Capt. Jonathan Snyder died while on night patrol, when he accidentally fell into a 60-foot-deep well. Canada has lost 85 soldiers and one diplomat in Afghanistan, the highest wartime death toll for the Canadians since the Korean conflict nearly 55 years ago.
Some 2,500 Canadian soldiers are based outside Kandahar. They are part of a kaleidoscope of different military units deployed across southern Afghanistan.
Kandahar is the main transport and logistics hub for this turbulent region.
It takes less than an hour to fly aboard a C-130 cargo plane from Kandahar to the main British military base in Helmand province.

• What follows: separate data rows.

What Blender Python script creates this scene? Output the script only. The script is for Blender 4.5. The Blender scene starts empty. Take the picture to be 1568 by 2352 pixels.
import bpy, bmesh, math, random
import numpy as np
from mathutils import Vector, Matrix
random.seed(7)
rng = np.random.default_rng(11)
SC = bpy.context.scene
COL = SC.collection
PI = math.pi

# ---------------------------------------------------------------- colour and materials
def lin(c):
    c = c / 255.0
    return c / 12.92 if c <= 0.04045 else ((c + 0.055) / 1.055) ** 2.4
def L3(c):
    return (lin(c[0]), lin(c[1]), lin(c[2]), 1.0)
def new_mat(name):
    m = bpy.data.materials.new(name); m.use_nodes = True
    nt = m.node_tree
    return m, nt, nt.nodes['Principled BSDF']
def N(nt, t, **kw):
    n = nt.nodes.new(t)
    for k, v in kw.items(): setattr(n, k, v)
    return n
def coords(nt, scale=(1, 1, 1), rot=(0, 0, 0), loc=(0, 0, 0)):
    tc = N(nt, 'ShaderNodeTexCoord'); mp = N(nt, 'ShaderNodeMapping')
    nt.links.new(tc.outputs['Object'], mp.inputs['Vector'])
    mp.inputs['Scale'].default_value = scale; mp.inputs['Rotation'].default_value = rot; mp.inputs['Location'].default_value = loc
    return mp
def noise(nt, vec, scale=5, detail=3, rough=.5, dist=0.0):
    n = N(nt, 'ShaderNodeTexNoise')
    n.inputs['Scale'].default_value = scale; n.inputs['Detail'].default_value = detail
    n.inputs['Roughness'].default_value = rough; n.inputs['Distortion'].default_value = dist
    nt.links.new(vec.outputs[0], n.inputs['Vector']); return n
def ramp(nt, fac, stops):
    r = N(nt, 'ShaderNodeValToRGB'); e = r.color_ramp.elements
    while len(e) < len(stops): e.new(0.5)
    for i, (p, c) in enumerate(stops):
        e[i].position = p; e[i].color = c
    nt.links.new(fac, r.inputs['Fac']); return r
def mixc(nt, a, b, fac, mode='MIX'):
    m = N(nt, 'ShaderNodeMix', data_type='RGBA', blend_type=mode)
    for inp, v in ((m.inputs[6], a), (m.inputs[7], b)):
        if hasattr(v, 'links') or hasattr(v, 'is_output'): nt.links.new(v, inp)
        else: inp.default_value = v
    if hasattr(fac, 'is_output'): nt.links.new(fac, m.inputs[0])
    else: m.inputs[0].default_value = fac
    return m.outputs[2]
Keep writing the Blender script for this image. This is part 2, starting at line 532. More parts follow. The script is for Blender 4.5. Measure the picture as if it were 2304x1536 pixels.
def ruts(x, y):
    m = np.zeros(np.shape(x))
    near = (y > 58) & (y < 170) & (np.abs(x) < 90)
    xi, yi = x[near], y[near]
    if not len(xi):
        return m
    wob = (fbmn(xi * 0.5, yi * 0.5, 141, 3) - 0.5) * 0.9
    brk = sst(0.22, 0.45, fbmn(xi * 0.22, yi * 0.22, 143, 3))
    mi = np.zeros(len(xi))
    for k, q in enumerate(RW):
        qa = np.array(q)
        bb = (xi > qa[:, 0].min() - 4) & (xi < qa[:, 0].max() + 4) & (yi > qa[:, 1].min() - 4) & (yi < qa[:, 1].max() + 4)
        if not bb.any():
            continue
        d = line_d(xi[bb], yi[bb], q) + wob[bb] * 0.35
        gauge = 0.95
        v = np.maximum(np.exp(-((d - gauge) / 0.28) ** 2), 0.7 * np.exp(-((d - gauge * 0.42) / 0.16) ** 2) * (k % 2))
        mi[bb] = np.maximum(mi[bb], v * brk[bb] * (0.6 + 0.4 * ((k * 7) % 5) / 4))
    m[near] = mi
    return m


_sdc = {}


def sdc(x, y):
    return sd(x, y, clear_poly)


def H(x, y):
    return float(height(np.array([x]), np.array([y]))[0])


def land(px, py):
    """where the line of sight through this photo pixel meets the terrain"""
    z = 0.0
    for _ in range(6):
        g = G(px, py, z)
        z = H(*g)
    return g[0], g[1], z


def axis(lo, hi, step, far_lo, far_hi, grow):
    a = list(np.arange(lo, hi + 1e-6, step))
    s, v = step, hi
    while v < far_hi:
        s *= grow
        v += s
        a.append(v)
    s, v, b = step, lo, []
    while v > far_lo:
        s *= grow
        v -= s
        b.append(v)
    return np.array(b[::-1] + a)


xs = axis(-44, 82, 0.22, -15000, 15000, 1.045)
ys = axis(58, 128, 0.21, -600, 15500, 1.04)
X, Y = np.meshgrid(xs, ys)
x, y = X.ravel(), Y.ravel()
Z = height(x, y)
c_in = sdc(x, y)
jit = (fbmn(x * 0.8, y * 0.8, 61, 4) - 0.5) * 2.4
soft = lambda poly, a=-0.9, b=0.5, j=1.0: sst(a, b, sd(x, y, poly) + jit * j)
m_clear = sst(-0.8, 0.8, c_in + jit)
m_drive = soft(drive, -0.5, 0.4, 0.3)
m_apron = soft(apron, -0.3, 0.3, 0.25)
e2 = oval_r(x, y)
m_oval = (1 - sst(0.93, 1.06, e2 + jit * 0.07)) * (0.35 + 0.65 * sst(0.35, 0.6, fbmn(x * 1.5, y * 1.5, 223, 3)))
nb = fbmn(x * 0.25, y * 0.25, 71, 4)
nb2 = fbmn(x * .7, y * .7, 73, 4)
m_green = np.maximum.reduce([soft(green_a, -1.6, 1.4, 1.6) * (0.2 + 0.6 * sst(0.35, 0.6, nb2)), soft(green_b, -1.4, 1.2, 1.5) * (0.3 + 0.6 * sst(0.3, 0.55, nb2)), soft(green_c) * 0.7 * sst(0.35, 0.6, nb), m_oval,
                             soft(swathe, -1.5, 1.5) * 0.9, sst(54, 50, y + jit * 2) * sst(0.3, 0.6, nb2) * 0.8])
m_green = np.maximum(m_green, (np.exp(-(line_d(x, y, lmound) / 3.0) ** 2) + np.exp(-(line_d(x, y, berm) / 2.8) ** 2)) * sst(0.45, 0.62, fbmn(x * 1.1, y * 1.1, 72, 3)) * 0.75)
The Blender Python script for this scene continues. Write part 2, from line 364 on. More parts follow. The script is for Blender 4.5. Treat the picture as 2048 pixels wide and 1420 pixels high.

The British force of some 7,500 soldiers in Helmand suffered fresh casualties Sunday, when a suicide bomber attacked a foot patrol and killed three soldiers.
Lt. Col. Robin Matthews, spokesman for the British force, said one of those casualties represented the 100th death of British soldiers engaged in operations in Afghanistan.
"We're now dealing with a counterinsurgency campaign. ... I think everybody now acknowledges the scale of the problem," Matthews said.
From the British base, a twin-rotor helicopter ferries U.S. Marines and equipment to Camp Dwyer, another British base that now is also home to the U.S. Marines 24th Expeditionary Unit.
The camp is a spartan place: no showers and little electricity. Marines swelter in the desert heat in tents with dirt floors infested by camel spiders the size of a hand.
On Wednesday, Staff Sgt. Dale Cortman prepared to lead a large supply convoy across Garmsir District, which had long been a lawless region near the border with Pakistan.
The Marines captured much of this district from the Taliban after weeks of fighting in May.
One of the Marines on board the supply convoy was 19-year-old Doug Hicks from Florida. His job was to guard three detainees in an armored truck.
The prisoners wore plastic flex-cuffs and blindfolds. Hicks barely interacted with them except to hand them bottles of water and occasionally order them, in Pashto, to shut up when they whispered to each other.
The convoy rolled down dirt roads, past endless fields of opium poppies and mud-brick farmhouses, some of which had been damaged during last month's fighting.
Hicks was not impressed.
"This place, I say it's pretty much hell. It's hot, dusty, doesn't rain. Everything's tan," he said.
The convoy finally arrived at the improvised headquarters of this company of Marines.
The young Marines stationed here made a long human chain and spent more than an hour in 120-degree heat offloading bottles of water from the trucks.
"If mail's on the truck, it's the highlight of the day," one Marine said, as he tossed water bottles under the hot sun. "If there ain't no mail, you just get pissed off!" his neighbor answered.
When they finished the chore, a few lucky Marines learned that they had, in fact, received some mail. They sat in the dirt of their mud-brick compound and read letters out loud to each other under a setting sun.